Fragmanından Robert Rodriguez kokusu alınca iki bölüm izler karar veririm dedim. Bu iki bölüm galiba bana yetti. Her şeyden biraz biraz katmışlar. Bölüm süreleri tam kıvamında. Özellikle renkler buram buram ben Netflix’im diye bağırıyor. Performanslar da tatmin edici ama şu sıkıntılı süreçte aradığım şey bu değilmiş gibi geldi. 2. sezonu gelince tekrar gündeme alırım artık.
İlk Sezonun ardından
La Casa de Papel ve El Embarcadero’yu beğenen bünye bunu da rahat beğenir, anlatım tarzları aynı, yaratıcı ekip aynı, lakin ekip fena bir tekrar bunalımına düşmüş, başarıyı yakaladıkları konu anlatımı tarzı bu dizi için bence gitmemiş, konu bütünlüğü sağlama konusunda çok kasmışlar, gereksiz bilgileri gözümüze çok doldurdular, izlereken çok yoruldum. Neyse ki kısa bölüm süreleri sayesinde sonuna ulaştım. Çerezlik arayanlara.
23 Temmuz 2021
Temposu iyi, bölüm süreleri de kısa olunca çabucak bitti. İzlemesi keyifli bir dizi oldu. Görsel açıdan keyif verdi. Lakin karakter background hikayeleri yeterince iyi yazılamamış ne yazık ki. Moisés ise bunlar arasında açık ara en kötüsüydü. Romeo’ya olan bağlılık takıntısı yordukça yordu. ‘Ne borcu ulan?’ deyip deyip sövdüm karaktere. Coral desen ayrı bir dertti. Tamam renkli bir karakter ama anlamsız işlere imza atıyor. Wendy’nin
hikayesi de ekstra saçmaydı. Romeo ve Gina ise nispeten daha eli yüzü düzgün tanımlanmış 2 ana karakterdiler.
Sezonu tamamladım.
El embarcadero/The Pier izlemediğim için karşılaştıramasam da White Lines‘ın daha iyi olduğu görüşüm baki kaldı.
Diziyi beklediğimden ya da istediğimden daha fazla sulandırdılar ve kaçış hikayesi dallandıkça dallandı. Ta başlarda anlaşılıyordu zaten böyle olacağı, dolayısıyla nasıl ilerleyeceğini kabul edince pek de sorun olmadı. Ama Alex Pina’dan daha ciddi bir iş istediğim doğru.

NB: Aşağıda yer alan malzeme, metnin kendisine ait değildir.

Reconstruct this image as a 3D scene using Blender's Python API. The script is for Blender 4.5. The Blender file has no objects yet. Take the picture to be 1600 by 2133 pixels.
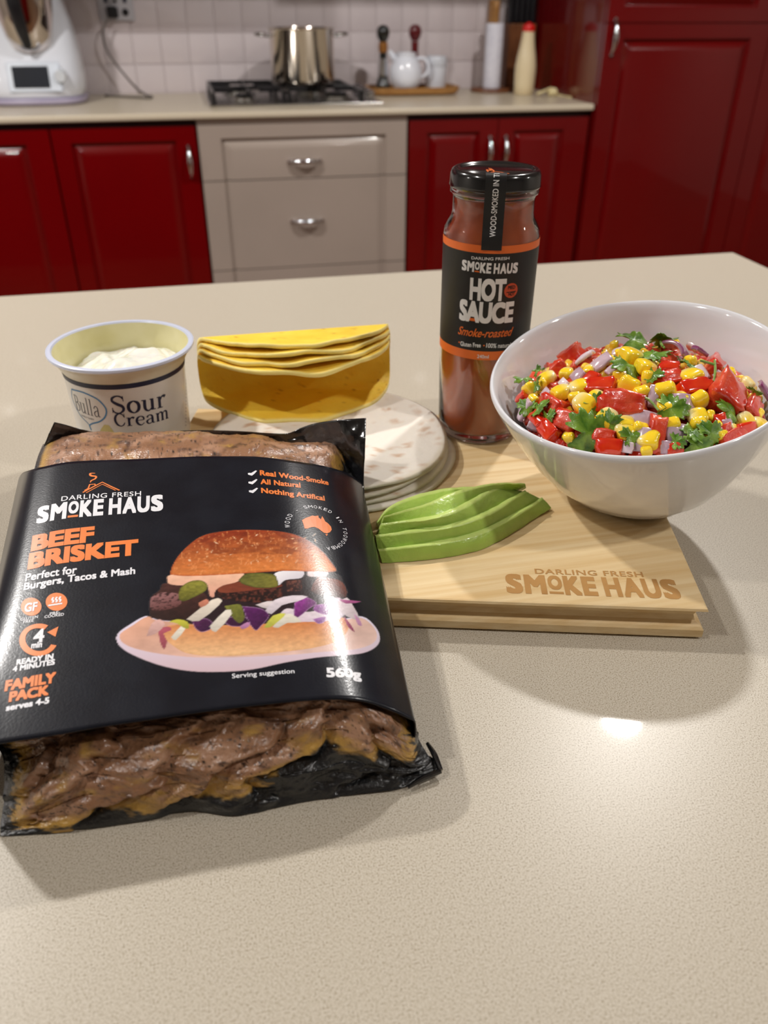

İkinci sezon da böyle ilerler herhalde. Sezon ucu açık bittiği için 2. sezon onayı aldığı iyi oldu, çok bekletmeyecekler de zaten. Herhalde devam ederim.
Resmi Fragman
Poster
S2 Poster
Bölüm süreleri pek uzun da olmadığı için izleniyor da diziyi ya da karakterleri aman aman özlememişim aslında. Her bölüm benzer noktaların etrafında dönerek ilerliyorlar, aksiyonun çeşidi değişiyor güya.
* Bir taraf kuma gömer, öbür taraf üstüne beton döker. Herkes birbirinden nefret ediyor ama direkt şekilde öldürmeye niyetlenen ya da becerebilen yok.
Bu sefer de kızlar ele geçti. Gerçi öyle saçma şeyler oldu ki bir noktada olmasını bile istedim sanki. Bunun üstüne de yazarlar elbet bir şeyler.
S02E01
Hareketli hararetli bir şekilde kaldığımız yerden devam ediyoruz. Döndüğüne memnunum.
Kızlar: Acımayı bıraksak mı artık şunlara!
Christian saykosundan kurtulduğumuz için mutluyum. Darısı Moises’in başına!
Ben memnun kaldım bu sezondan da. Bölümler çabucak bitiyor, olan biten şeyler de beni eğlendiriyor. 3. sezon onayının tez vakitte gelmesi dileğiyle.
İlk sezonun altında kaldığını düşünüyorum. 3. sezonun final sezonu olmasından dolayı memnunum. Daha fazla sünmeden bitecek.
* O çizgiyi çoktan geçmemiş olsalar Wendy ile yanlarında dolaştırdıkları eküri adam arasındaki romantizmi desteklemek isterdim aslında. Sezonu daha çekilir hale getiren taraflardandı.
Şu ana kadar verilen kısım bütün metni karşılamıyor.